DIRECTIONS:
Using the listing below, select the lines with the word "scene" and copy them.

DATA PROVIDED:

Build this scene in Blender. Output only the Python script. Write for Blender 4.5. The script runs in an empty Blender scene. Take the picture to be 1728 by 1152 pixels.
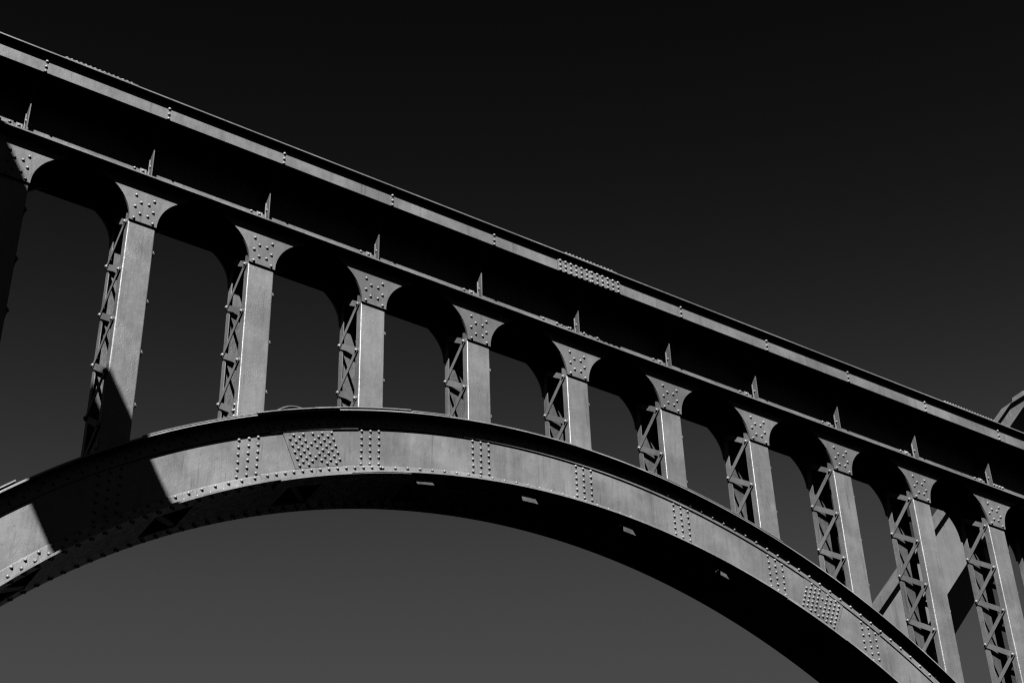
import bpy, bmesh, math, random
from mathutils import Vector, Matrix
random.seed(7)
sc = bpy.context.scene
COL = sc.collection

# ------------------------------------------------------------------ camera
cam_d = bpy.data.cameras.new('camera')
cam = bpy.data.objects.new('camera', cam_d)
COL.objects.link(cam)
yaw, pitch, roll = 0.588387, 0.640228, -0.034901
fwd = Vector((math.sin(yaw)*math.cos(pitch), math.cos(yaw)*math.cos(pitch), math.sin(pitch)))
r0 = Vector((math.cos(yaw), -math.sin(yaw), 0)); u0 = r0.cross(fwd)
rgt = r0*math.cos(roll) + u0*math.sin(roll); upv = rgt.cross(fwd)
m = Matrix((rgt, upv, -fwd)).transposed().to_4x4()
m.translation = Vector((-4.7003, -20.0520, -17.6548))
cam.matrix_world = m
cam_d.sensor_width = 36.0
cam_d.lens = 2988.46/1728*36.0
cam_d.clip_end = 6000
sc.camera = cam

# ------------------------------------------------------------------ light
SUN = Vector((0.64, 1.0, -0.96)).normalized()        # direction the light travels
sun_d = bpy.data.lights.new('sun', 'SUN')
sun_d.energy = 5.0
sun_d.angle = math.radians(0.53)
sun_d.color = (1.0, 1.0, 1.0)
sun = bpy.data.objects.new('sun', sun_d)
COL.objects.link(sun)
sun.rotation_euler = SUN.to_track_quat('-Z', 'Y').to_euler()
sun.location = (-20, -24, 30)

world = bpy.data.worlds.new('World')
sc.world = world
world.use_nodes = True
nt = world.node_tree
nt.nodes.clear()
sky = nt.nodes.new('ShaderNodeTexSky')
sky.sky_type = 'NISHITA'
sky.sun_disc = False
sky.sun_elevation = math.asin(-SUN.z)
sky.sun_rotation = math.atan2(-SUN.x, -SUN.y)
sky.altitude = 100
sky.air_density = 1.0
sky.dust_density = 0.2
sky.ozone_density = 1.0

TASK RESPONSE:
Build this scene in Blender. Output only the Python script. Write for Blender 4.5. The script runs in an empty Blender scene. Take the picture to be 1728 by 1152 pixels.
sc = bpy.context.scene